Die Zahl der befristeten Arbeitsverträge ist seit 2001 sprunghaft angestiegen. Demotivation und Verunsicherung der Mitarbeiter sind die Folgen.

München/Hamburg. Bei Neueinstellungen ist nach einem Bericht der „Süddeutschen Zeitung“ in Deutschland inzwischen fast jeder zweite Job nur noch befristet. Das gehe aus Zahlen des Instituts für Arbeitsmarkt- und Berufsforschung (IAB) der Bundesagentur für Arbeit hervor, die der Zeitung vorliegen. Nach Angaben des Nürnberger IAB stieg der Anteil der befristeten Verträge an den Neueinstellungen von 32 Prozent im Jahr 2001 auf 47 Prozent im ersten Halbjahr 2009. Das Statistische Bundesamt hatte am Dienstag berichtet, dass inzwischen fast jeder zehnte Arbeitnehmer keine Daueranstellung hat.

„Befristete Verträge werden in den Betrieben inzwischen als verlängerte Probezeit genutzt“, sagte Claudia Weinkopf, Arbeitsmarktexpertin des Instituts für Arbeit und Qualifikation an der Universität Duisburg-Essen, dem Blatt. „Die Unternehmen wollen sich nicht binden und in der Krise möglichst flexibel bleiben.“ Befristet Beschäftigte bekämen die Betriebe schneller wieder los, erklärte Weinkopf.

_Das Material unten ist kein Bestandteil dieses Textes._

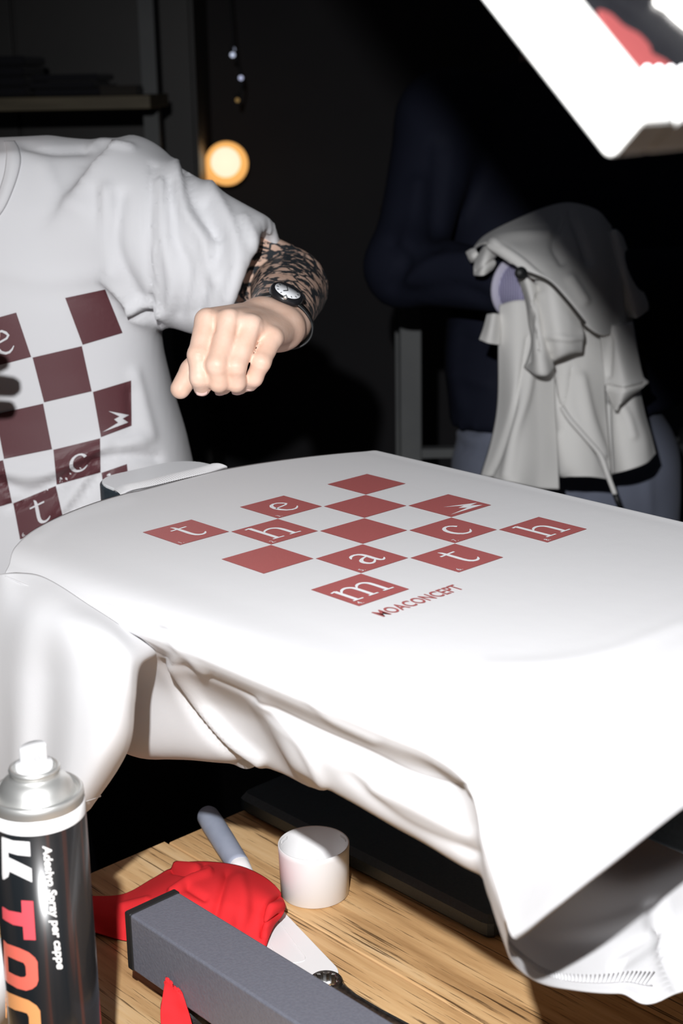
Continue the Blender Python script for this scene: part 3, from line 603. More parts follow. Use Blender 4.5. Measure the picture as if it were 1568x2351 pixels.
# ================================================================== POT
pot_c = on_z(720, 1935, 0.803); pot_c = np.array([pot_c[0], pot_c[1], 0]); PR = 0.0345
pot = Thing('pot', 'open round white plastic pot standing next to the spatula', 'pot', (pot_c[0], pot_c[1], TZ))
V, F = lathe([(0, TZ + 0.0004), (PR - 0.0022, TZ + 0.0004), (PR - 0.0012, TZ + 0.0014), (PR - 0.0003, TZ + 0.045), (PR, TZ + 0.0475), (PR, TZ + 0.0528), (PR - 0.0004, TZ + 0.0532), (PR - 0.0009, TZ + 0.0532), (PR - 0.0013, TZ + 0.0526), (PR - 0.0014, TZ + 0.0445), (PR - 0.0021, TZ + 0.0435), (PR - 0.0025, TZ + 0.006), (PR - 0.005, TZ + 0.004), (0, TZ + 0.004)], 96, pot_c, False)
pw = pot.part('pot_wall', V, F, M_WHITEPL)
for a0 in (0.35, 2.5):
    for dz in (0.0493, 0.0478):
        path = [(pot_c[0] + (PR - 0.0014) * math.cos(a), pot_c[1] + (PR - 0.0014) * math.sin(a), TZ + dz) for a in np.linspace(a0, a0 + 0.33, 10)]
        V, F = tube(path, 0.0005, 6); pot.part('thread', V, F, M_WHITEPL, pw)

# ================================================================== SPATULA
sp = Thing('spatula', 'white plastic spatula with a grey blue handle on the bench', 'spatula', (0.10, -0.03, TZ), True)
SH = np.array([0.1465, 0.122]); sa = np.array([-0.38, -0.925]); sa /= np.linalg.norm(sa); spn = np.array([-sa[1], sa[0]])
def sp3(s, t, z): q = SH + sa * s + spn * t; return (q[0], q[1], z)
path = [0.0, 0.0008, 0.003, 0.007, 0.011, 0.03, 0.07, 0.118, 0.124]; rad = [0.0008, 0.004, 0.0075, 0.0105, 0.0118, 0.0122, 0.0120, 0.0112, 0.0108]
V, F = tube([sp3(s, 0, TZ + 0.0126) for s in path], rad, 28); sp.part('handle', V, F, M_HANDLE, label='grey blue round handle')
nk = []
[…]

Betriebsseelsorger und Arbeitspsychologen kritisieren die aktuelle Entwicklung. Durch die befristeten Jobs werde den Arbeitnehmern „jegliche Lebensplanung unmöglich gemacht“, sagte der Bundessprecher der katholischen Betriebsseelsorger, Peter Hartlaub, der „Frankfurter Rundschau“. Vor allem junge Menschen litten darunter. Sie seien oft auch mit ganz praktischen Problemen konfrontiert: „Wenn man einen Kredit für ein Auto braucht, hat man mit einem befristeten Vertrag schlechte Karten.“

Die Wirkung der befristeten Anstellungen könne auch für die Unternehmen „absolut kontraproduktiv“ sein, sagte der Frankfurter Arbeitspsychologe Dieter Zapf. Er habe den Eindruck, „als würden die Unternehmen alles tun, um die Mitarbeiter zu demotivieren. Dabei müssten sie an motivierten Mitarbeitern interessiert sein.“ Ingrid Sehrbrock, stellvertretende Vorsitzende des Deutschen Gewerkschaftsbundes (DGB), forderte die Bundesregierung auf, die Unternehmen per Gesetz dazu zu zwingen, Befristungen stets zu begründen. „Damit wären Vertretungen oder Abdeckung von Auftragsspitzen erlaubt, Befristungen ins Blaue hinein aber nicht.“ Joachim Möller, Direktor des IAB, wies hingegen darauf hin, dass in knapp der Hälfte der Fälle Arbeitnehmer nach einem Zeitvertrag unbefristet im Betrieb übernommen werden.